The survey revealed that a majority of Chinese couples, as represented by 58.5 percent of respondents, got to know their spouses through matchmaking friends; 13.5 percent met through blind dates arranged by parents; and 28 percent found their spouses by themselves.

Over half of respondents said that they could not accept the idea of a couple living together without being married, including 21.8 percent who completely opposed it and 30.3 percent who disagreed with the idea.

In terms of satisfaction with their marriages, 13.2 percent of respondents said they were very satisfied while nearly 70 percent said they were satisfied. Only 3.48 percent of respondents said they were dissatisfied or very dissatisfied with their marriages.

Most respondents believed they were in good health—44 percent reported that they were very or mostly well while only 16 percent reported being in bad or very bad health. People claiming to have no or very rare emotional problems accounted for 71 percent of the surveyed population; only 8 percent said they were emotionally disturbed. There were differences in gender in regards to self-evaluations of health. More men than women claimed to be in good or very good health while more women than men claimed to be in mediocre or bad health.

Happiness

On the part of the survey asking for a self-appraisal of overall life quality, 63 percent of respondents said they were rather satisfied with their general situations. People were more satisfied with their family relations and social networks and less content with their economic situations, housing and work.

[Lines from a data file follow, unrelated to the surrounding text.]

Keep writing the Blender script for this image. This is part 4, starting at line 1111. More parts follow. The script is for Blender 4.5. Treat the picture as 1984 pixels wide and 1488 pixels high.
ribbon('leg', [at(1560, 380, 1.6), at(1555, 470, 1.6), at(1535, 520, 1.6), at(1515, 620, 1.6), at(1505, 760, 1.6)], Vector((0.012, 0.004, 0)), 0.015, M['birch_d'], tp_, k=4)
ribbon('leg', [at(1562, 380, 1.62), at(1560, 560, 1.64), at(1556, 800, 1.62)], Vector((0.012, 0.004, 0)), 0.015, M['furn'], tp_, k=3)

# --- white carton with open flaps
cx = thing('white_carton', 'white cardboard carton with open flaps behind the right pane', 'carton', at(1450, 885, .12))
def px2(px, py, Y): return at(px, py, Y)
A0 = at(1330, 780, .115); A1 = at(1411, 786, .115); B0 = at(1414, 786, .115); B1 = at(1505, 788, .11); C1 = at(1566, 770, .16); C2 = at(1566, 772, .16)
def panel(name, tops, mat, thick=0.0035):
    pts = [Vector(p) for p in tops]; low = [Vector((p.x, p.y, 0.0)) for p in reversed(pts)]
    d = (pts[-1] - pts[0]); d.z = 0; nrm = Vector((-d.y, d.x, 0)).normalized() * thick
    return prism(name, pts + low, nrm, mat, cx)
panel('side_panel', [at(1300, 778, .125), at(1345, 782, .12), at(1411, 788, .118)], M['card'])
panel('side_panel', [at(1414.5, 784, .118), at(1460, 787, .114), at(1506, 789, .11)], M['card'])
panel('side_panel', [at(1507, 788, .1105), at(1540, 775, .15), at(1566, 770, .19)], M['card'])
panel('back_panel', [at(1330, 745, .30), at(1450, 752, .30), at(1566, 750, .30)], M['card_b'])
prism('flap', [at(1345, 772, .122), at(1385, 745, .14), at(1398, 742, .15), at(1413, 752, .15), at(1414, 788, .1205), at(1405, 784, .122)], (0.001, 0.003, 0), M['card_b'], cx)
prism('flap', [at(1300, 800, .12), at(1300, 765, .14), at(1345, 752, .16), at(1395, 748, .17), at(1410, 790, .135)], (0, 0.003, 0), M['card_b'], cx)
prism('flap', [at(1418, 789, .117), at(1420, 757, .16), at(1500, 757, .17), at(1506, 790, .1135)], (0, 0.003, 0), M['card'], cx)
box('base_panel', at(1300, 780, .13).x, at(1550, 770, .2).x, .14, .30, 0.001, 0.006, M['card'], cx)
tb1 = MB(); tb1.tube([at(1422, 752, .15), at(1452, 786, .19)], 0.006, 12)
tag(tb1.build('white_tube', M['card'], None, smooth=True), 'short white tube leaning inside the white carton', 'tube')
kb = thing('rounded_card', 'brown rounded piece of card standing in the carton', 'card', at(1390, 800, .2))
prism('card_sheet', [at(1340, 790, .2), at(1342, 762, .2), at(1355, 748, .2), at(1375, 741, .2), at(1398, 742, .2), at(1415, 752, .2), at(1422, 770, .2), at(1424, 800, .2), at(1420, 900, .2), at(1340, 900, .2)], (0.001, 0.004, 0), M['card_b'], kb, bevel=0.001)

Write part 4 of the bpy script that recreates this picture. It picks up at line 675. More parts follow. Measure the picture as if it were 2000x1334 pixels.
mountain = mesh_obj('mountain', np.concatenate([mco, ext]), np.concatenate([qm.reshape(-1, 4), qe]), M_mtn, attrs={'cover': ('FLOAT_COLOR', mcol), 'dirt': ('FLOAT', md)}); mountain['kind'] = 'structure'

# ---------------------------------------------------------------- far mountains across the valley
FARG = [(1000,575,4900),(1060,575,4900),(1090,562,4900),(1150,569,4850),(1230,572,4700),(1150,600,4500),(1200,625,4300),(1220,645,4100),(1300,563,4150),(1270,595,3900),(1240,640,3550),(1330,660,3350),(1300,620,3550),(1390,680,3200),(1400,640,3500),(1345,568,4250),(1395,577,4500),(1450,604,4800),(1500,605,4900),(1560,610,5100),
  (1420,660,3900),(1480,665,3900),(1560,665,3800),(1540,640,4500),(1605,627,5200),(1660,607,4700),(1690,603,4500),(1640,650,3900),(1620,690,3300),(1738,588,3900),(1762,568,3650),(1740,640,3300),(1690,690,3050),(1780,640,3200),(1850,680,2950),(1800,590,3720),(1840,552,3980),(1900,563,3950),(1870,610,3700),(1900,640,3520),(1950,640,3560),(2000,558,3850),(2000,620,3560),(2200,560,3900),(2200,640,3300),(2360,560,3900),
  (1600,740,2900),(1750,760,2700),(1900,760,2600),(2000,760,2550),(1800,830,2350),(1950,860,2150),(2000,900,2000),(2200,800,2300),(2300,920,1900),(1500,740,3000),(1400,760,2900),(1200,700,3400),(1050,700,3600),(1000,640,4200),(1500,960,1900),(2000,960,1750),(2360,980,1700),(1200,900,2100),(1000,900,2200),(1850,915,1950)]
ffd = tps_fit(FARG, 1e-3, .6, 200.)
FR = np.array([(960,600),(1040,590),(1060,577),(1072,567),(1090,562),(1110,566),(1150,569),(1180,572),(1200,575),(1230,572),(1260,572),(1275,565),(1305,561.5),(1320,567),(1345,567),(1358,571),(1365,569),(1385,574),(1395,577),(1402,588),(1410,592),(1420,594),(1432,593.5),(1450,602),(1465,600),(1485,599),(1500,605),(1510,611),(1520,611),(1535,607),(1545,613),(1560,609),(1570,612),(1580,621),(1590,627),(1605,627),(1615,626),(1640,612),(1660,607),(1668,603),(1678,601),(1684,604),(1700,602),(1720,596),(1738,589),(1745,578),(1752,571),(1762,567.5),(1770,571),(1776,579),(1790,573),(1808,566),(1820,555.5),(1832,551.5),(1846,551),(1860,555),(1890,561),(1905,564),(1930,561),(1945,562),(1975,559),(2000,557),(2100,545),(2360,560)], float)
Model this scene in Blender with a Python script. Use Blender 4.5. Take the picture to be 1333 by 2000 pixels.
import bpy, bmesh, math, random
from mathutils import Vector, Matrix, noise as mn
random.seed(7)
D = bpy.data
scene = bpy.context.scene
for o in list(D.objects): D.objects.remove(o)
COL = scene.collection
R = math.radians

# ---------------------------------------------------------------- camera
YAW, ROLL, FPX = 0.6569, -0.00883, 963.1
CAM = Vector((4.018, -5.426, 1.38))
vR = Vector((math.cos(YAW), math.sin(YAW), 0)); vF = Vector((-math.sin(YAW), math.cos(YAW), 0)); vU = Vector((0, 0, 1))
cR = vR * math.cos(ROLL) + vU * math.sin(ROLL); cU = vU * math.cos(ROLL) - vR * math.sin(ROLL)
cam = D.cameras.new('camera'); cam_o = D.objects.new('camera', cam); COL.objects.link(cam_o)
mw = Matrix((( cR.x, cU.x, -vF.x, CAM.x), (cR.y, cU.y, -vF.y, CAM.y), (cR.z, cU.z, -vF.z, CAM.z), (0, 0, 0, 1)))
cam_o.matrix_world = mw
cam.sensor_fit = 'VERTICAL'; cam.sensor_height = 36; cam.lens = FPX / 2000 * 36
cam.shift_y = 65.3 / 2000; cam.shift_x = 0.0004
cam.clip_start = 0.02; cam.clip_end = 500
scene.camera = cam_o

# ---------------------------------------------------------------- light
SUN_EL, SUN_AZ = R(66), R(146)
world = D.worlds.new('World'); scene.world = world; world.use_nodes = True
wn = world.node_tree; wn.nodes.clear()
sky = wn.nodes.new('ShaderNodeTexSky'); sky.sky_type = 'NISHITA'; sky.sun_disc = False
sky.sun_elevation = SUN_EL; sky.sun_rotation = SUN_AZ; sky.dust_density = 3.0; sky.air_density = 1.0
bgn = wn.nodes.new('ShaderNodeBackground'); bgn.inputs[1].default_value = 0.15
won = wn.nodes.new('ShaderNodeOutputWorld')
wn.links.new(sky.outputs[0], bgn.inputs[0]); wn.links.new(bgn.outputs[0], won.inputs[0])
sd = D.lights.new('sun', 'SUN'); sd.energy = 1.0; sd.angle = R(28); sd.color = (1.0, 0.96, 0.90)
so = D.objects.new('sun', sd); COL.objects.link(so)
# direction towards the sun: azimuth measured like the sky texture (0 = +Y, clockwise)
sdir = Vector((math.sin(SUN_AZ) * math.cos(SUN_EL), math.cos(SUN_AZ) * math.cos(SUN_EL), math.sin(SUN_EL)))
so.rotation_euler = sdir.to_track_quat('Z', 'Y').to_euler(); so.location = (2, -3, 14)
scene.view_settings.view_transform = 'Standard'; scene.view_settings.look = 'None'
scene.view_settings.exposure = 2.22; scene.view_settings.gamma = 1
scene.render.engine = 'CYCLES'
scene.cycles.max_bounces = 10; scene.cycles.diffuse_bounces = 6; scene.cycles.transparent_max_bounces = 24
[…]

The respondents' sense of happiness had improved encouragingly in surveys from 2003 to 2006, the authors said. During the five years covered by the survey, the proportion of people claiming to be happy or very happy climbed substantially from 2003 to 2005 while the proportion of people claiming to be unhappy or very unhappy had dropped from 2003 to 2006.

Classified by age and gender for the happiness scale, females between 18 and 29 were most satisfied with their lives while elderly women of 60 years and older were most likely to claim to be unhappy.

In terms of respondents' political lives, only 4.6 percent of randomly selected respondents thought of themselves as above middle class. When felt unfairly treated by employers, 49.2 percent first thought of appealing to their government or higher authorities while 16.1 percent first thought of taking their grievances to court.